One critic questioned how one would explain such a policy to a kindergartner or 1st grader: “‘No sorry sweetie you have to eat the most disgusting thing the school offers.’ ”

Citing state data, NBC News reported that almost 70 percent of lunches in Rhode Island schools are served for free or at a reduced price, based on a family’s income. Still some parents who qualify for free, or reduced lunch say they still wound up owing because their student had put something on their trays that was not included with their free meal, like a carton of milk, according to the outlet.

District officials told the Associated Press that it is owed more than $40,000 in outstanding lunch payments, prompting the controversial new policy.

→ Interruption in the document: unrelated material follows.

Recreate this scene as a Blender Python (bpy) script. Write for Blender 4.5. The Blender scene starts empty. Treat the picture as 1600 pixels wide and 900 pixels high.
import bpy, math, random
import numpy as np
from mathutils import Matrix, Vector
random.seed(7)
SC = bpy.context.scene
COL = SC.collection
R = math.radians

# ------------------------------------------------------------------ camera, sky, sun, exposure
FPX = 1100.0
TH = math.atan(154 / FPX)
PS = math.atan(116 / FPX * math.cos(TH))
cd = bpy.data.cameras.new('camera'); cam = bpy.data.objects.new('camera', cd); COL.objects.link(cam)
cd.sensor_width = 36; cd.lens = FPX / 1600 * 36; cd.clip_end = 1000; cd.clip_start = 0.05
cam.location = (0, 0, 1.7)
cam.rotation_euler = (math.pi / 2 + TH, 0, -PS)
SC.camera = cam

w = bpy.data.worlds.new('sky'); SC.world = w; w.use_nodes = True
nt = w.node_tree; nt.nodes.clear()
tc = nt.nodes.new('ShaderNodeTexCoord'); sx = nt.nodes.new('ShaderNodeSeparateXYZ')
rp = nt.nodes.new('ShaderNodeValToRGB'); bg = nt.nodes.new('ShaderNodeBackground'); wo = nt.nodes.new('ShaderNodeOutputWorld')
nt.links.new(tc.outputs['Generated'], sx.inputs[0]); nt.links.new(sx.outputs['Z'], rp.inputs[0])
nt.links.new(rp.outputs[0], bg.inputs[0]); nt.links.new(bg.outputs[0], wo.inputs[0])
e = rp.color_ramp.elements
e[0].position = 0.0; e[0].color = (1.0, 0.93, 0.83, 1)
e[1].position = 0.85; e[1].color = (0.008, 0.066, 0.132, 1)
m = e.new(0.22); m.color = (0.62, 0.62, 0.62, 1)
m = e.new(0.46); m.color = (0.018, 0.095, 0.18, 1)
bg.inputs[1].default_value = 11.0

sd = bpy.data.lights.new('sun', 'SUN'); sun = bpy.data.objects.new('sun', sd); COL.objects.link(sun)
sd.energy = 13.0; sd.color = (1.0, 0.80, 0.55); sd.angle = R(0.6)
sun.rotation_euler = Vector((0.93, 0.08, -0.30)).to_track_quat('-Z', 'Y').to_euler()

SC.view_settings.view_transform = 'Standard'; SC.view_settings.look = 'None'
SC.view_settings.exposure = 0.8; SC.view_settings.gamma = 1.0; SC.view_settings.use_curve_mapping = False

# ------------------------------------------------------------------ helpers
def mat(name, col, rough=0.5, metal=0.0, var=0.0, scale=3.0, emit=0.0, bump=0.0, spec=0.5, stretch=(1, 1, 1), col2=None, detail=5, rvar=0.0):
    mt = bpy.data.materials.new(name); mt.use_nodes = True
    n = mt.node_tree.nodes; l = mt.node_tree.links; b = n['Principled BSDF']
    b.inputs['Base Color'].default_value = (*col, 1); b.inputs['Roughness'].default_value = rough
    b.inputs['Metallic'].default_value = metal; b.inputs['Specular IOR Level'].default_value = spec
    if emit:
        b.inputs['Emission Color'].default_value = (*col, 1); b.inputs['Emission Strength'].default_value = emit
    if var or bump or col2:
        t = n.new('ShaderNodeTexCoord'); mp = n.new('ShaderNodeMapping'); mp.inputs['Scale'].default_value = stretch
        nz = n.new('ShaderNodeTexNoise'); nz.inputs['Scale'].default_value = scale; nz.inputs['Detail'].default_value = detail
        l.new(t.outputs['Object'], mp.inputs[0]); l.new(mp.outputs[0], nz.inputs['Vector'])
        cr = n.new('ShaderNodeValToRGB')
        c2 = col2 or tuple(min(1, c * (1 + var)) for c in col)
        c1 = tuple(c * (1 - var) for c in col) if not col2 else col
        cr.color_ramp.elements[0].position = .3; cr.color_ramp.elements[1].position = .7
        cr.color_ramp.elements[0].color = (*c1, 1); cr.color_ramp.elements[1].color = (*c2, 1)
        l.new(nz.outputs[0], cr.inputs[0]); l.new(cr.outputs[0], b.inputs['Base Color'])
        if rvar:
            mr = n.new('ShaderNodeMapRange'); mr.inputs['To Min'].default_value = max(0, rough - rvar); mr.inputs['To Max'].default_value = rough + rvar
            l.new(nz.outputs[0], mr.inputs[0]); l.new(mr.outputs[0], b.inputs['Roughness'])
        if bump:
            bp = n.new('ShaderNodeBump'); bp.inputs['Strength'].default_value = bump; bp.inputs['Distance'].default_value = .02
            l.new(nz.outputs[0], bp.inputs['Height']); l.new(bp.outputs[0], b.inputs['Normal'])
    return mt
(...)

Local restaurant owner Angelica Penta offered to donate $4,000 to help students and families who owed lunch money, Providence station WJAR reported. Penta, who raised the money by setting up a donation jar in her eatery, Gel’s Kitchen, said her offer was refused, however.

“I’ve met with Warwick twice and the second time I left in tears after they refused to take a $4,000 check,” she wrote in a Facebook post. “I get where they are coming from. They don’t want parents getting upset if their child’s lunch gets paid for, but if they are going through hard times they may need help.”

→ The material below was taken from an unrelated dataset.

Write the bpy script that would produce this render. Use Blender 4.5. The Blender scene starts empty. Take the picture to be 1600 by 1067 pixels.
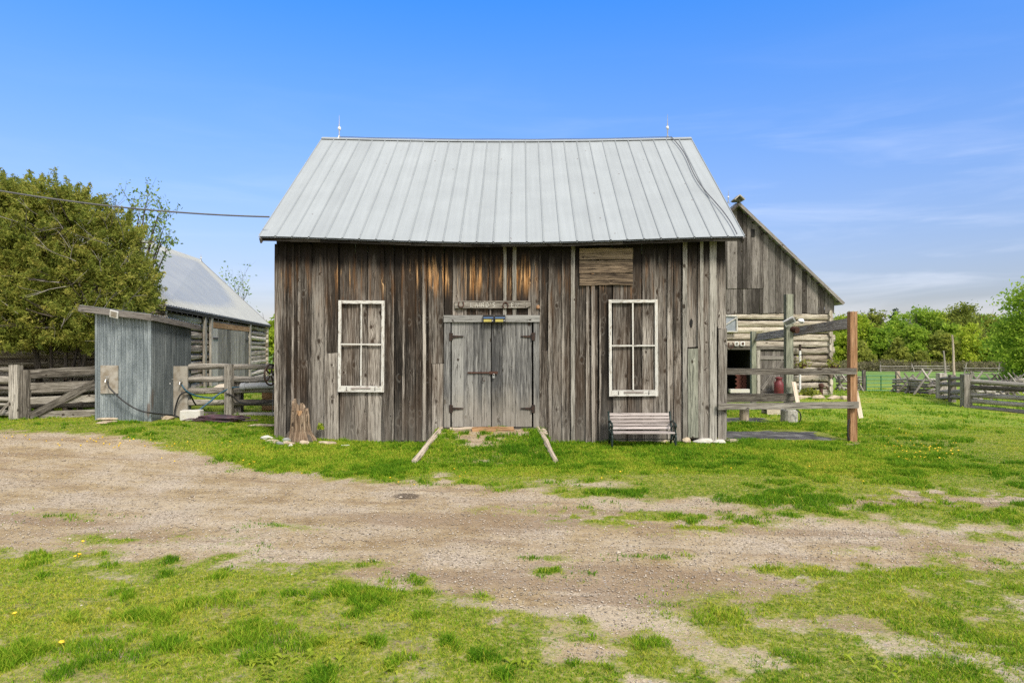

“I come up with several different ideas and they were all shut down,” Penta added.

In a statement, Warwick district officials said they declined the donation because there was no way to allot for which students would benefit from the money.

“Each time these offers were made, Warwick Public Schools stated that the school department was not in the position to single out or identify specific students that should be selected for a reduction in their lunch debt while excluding others,” officials said.

Instead, the district suggested that Penta “create a program to decide which students would be eligible to have their account reduced or expunged by the donations the business owner had available. Applications could then be reviewed by the business owner and donations could be made to accounts selected by the business owner.”

According to AP, state lawmakers are currently reviewing legislation that would make hot lunches available to all students, regardless of income.